I would like to show as $x\rightarrow 0$
$$\frac{1}{1-x}= 1+x^2+x^3+\dots+x^n +O(x^{n+1})$$
My inclination is to multiply by $1-x$ to get:
$1=(1-x)(1+x^2+\dots+x^n) +(1-x)O(x^{n+1})$
and then, for some constant $C$:
$1=x^{n+1}-1 +(1-x)C|x^n|$
But I am stuck here. I am a self-studier, but I tried to tag this as "homework" as it is that type of problem. Thanks.
On
You have
$$1+x+\cdots+x^n=\frac{1-x^{n+1}}{1-x}=\frac{1}{1-x}-\frac{x^{n+1}}{1-x}$$
Now, for $|x|<\frac12$,
$$\left|\frac{x^{n+1}}{1-x}\right|<2|x|^{n+1}$$
Hence
$$\frac{1}{1-x}=1+x+\cdots+x^n+O(x^{n+1})$$
You can prove the same on any interval $]-\varepsilon,\varepsilon[$ with $0<\varepsilon<1$, you will just get a factor $\frac{1}{1-\varepsilon}$ instead of $2$. You can't write the same inequality on $[-1,1]$ since the series is not convergent at $x=1$ or $x=-1$.
Just a side note: since $x^n=O(x^n)$, you could as well write $1+x+\cdots+x^{n-1}+O(x^n)$ in your question.

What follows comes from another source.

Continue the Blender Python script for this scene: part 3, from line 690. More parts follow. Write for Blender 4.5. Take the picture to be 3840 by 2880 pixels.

One way to do this is to observe that the Taylor series for $\frac{1}{1-x}$ is:
$$\frac{1}{1-x} = \sum_{i = 0}^\infty x^i $$
Which converges for $\left \lvert x \right \rvert < 1$. So for any $n$ we can write:
$$\frac{1}{1-x} = 1 + x^2 + x^3 + \cdots + x^n + \sum_{i = n + 1}^\infty x^i $$
Now you simply need to prove that $\sum_{i = n + 1}^\infty x^i$ is $O(x^n)$ as $x \to 0$. I will show you a proof of that if you'd like, but since you are doing self-study it might be a good idea to do it yourself if you can.